Aconteceu um pouco de tudo. Para começar, a plataforma Causes juntou-se ao grande “has-been” tecnológico onde estão o Napster e o Altavista — de uma assentada, perdemos o contacto com mais de 120.000 seguidores da ILC. As únicas vias de comunicação com os nossos subscritores passaram a ser a nossa página no Facebook, com cerca de 9.500 seguidores, e o sítio oficial da ILC, em www.ilcao.com. Claro que o Facebook não permite o contacto directo com seguidores — uma publicação nessa rede pode nem chegar a um décimo das pessoas que seguem uma página.
Aconteceu, também, a dispersão dos próprios anti-acordistas. É um fenómeno estranho, mas real: há quem assine tudo o que for contra o AO... excepto esta ILC. Queixas na Provedoria, petições, cartas abertas, pedidos de referendos, manifestações e até — pasme-se — uma petição “com valor simbólico de ILC”. Tudo é preferível à participação numa ILC a sério.
Nenhuma daquelas iniciativas produziu resultados. Mas, a cada revés, os seus promotores optam sempre por começar algo novo, a partir do zero. Apoiar uma ILC praticamente concluída parece estar fora de questão.
Que mais pode acontecer? Que tal uma nova mudança nas regras das ILC? Sim, a notícia do fim do n.º de eleitor revelou-se algo exagerada. Esta ILC pôs de pé um portal para subscrição online da Iniciativa — suprindo o vazio criado pela Lei, que assegurou essa possibilidade na teoria mas não na prática.
Passado menos de um ano, eis que esse portal se torna obsoleto. Sob protesto, lá tivemos de meter novamente mãos à obra, acrescentando os campos que, aos olhos da Assembleia da República, são afinal imprescindíveis.
Tudo isto — "redes sociais" que não funcionam, tiros no pé de anti-acordistas e burocracia da Assembleia da República — afecta bastante a luta contra o Acordo.
Mas nada é tão pernicioso como o muro de indiferença que continua a rodear este assunto. A existência do AO90 é insustentável — e, no entanto, o AO90 arrasta-se. Este paradoxo, alimentado pelo desnorte de sucessivos governos no capítulo da Língua, é um duro teste à nossa capacidade para resistir ao disparate.

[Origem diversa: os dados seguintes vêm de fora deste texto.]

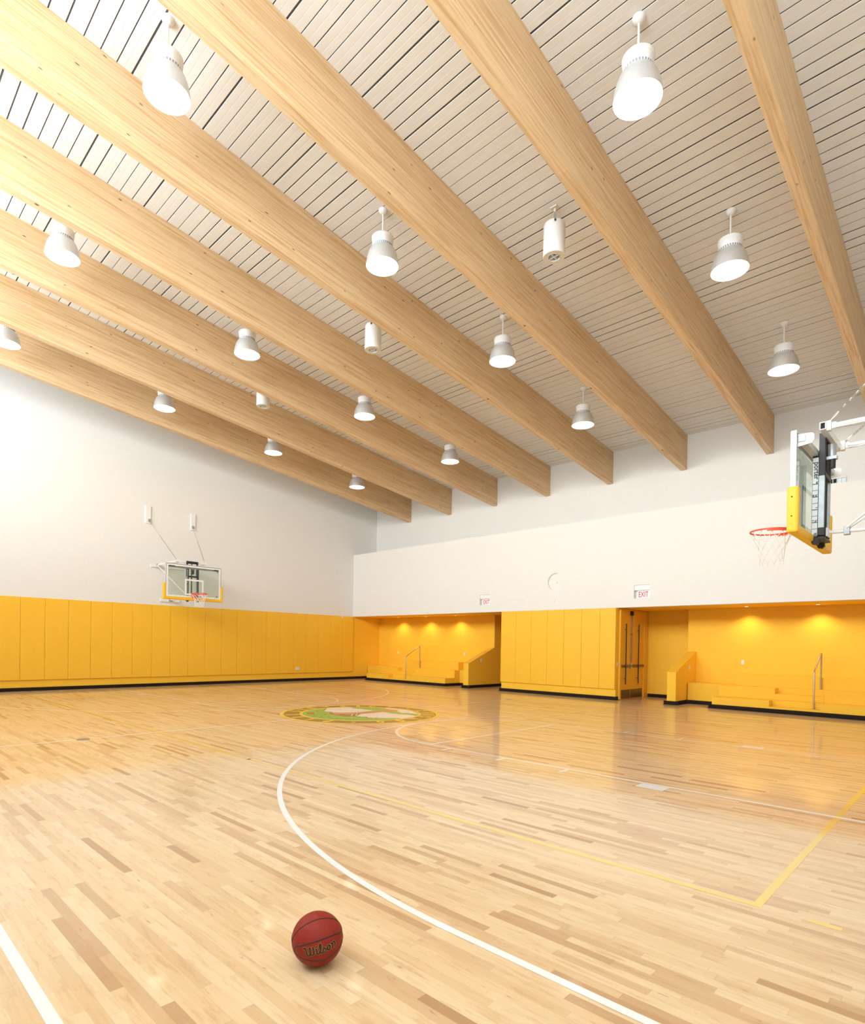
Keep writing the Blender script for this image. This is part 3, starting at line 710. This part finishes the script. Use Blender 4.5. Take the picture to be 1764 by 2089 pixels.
# ------------------------------------------------------------------ cylinder fans
def make_fan():
    """origin at ceiling"""
    e = empty('air_fan', (0,0,0))
    R = .18; z1, z0 = -.27, -.82
    MB().lathe([(.012,z1+.01),(R*.6,z1+.006),(R*.9,z1-.01),(R,z1-.035),(R,z0)], n=40, cap0=True).build('body', M_CAP, e, smooth=True)
    MB().lathe([(R,z0),(R-.005,z0-.006),(.105,z0-.004),(.105,z0+.002)], n=40).build('bottom_ring', M_TAN, e, smooth=True, label='beige bottom ring')
    MB().lathe([(.105,z0-.006),(.098,z0-.008),(.096,z0),(.096,z0+.16)], n=32).build('outlet', M_CAP, e, smooth=True)
    MB().lathe([(.096,z0+.12),(.002,z0+.12)], n=32).build('throat', M_SLOT, e)
    MB().box(-.096,.096,-.005,.005,z0-.004,z0+.05).box(-.005,.005,-.096,.096,z0-.004,z0+.05).build('cross_vane', M_CAP, e)
    # hanger: bracket on the ceiling, short chain and two straps down the sides
    MB().box(-.06,.06,-.05,.05,-.012,.01).box(-.02,.02,-.006,.006,-.07,-.012).build('ceiling_bracket', M_TAN, e, bevel=.003)
    c = MB()
    for k in range(4):
        zc_ = -.075-.026*k; pts = []
        for a in range(10):
            q = 2*PI*a/10; w, h = .009*math.cos(q), .018*math.sin(q)
            pts.append((w if k % 2 else 0, 0 if k % 2 else w, zc_+h))
        c.tube(pts, .003, 6, closed=True)
    c.build('chain', M_STEEL, e, smooth=True)
    f = MB()
    for q in (-1, 1):
        f.box(q*(R+.004)-.003, q*(R+.004)+.003, -.016, .016, z1-.08, z1+.06)
        f.bar((q*(R+.004), 0, z1+.05), (0, 0, -.165), .026, .006)
    f.xf(Matrix.Rotation(math.radians(-55), 4, 'Z')).build('hanger_strap', M_GALV, e)
    f = MB()
    for q in (-1, 1): f.tube([(q*(R+.006),0,z1-.06),(q*(R+.018),0,z1-.06)], .014, 12)
    f.xf(Matrix.Rotation(math.radians(-55), 4, 'Z')).build('bolt', M_BLACK, e)
    return e
fan0 = make_fan()
for k, (x, lb) in enumerate(((10.27, 'largest white cylinder fan hanging right of the ceiling centre'), (5.70, 'middle white cylinder fan between the beams'), (1.12, 'smallest white cylinder fan half hidden behind a beam'))):
    o = fan0 if k == 0 else copy_tree(fan0)
    y = -7.97; o.location = (x, y, zc(y)); tag(o, lb, 'fan', 'cylinder ceiling fans')

# ------------------------------------------------------------------ soffit downlights
def make_down():
    e = empty('downlight', (0,0,0))
    MB().lathe([(.075,0),(.075,-.006),(.058,-.006),(.055,-.0005)], n=24).build('trim_ring', M_WPAINT, e, smooth=True)
    MB().lathe([(.054,-.002),(.001,-.002)], n=24).build('lens', emit('downlight_lens', (1,.93,.8), 4), e)
    return e
d0 = make_down()
DL = [(-2.96, 'recessed downlight over the left end of the far seating'), (-1.30, 'recessed downlight over the aisle of the far seating'), (.35, 'recessed downlight over the right end of the far seating'),
      (10.82, 'recessed downlight at the left of the right alcove'), (12.47, 'recessed downlight behind the right handrail'), (14.13, 'recessed downlight at the right end of the right alcove')]
for k, (x, lb) in enumerate(DL):
    o = d0 if k == 0 else copy_tree(d0)
    o.location = (x, 1.18, ZP); tag(o, lb, 'downlight', 'downlights in the soffit')

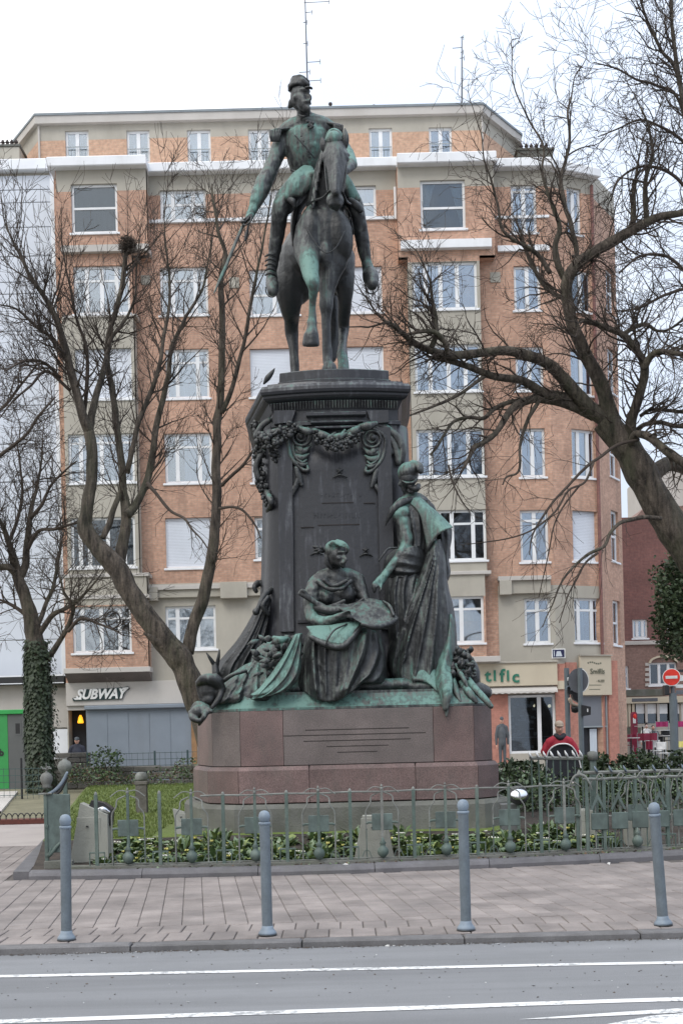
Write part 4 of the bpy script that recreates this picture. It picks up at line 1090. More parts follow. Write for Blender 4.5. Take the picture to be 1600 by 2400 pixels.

A própria Assembleia da República contribui para o marasmo ao criar (mais) um Grupo de Trabalho para avaliar o impacto do AO90. Os testemunhos recolhidos até agora não serão já suficientes para que se tirem conclusões? Aparentemente, não. A única conclusão do GT, até ao momento, é a de que deve continuar a avaliar.
Mas há mais e pior: a anunciada "revisão" do AO90, que ameaça tornar-se a machadada final no Português Europeu. Se se concretizar, tornar-se-á uma emenda pior do que o soneto. Se não se concretizar, terá consumido a esperança de quem, à falta de melhor, viu na revisão o remendo possível para o AO90. Para já, o único resultado desse anúncio parece ser uma anestesia ainda maior da luta contra o Acordo.
Vêm-me à memória as palavras de Nuno Pacheco, redactor-principal deste jornal: “Valha-nos, ao menos, a insistência da Iniciativa Legislativa de Cidadãos contra o acordo. Deviam assiná-la todos os que ainda não perderam a coragem.”
Pela parte que nos toca, não contem connosco para deitar a toalha ao chão. O “endereço” para a subscrição electrónica aqui fica: https://ilcao.com/subscricoes/subscrever.
Se estão fartos de petições, de iniciativas de referendo ou de promessas de revisão, assinem. Se nunca ouviram falar desta ILC, assinem. E se tiverem 4379 amigos*, tragam-nos também. O futuro da Língua Portuguesa está nas vossas mãos.
*N.º de assinaturas que faltam para as 20.000
NOTA: Por lapso, a versão que inicialmente se publicou neste espaço foi a mais reduzida, destinada à publicação na edição em papel, agora substituída pela versão integral.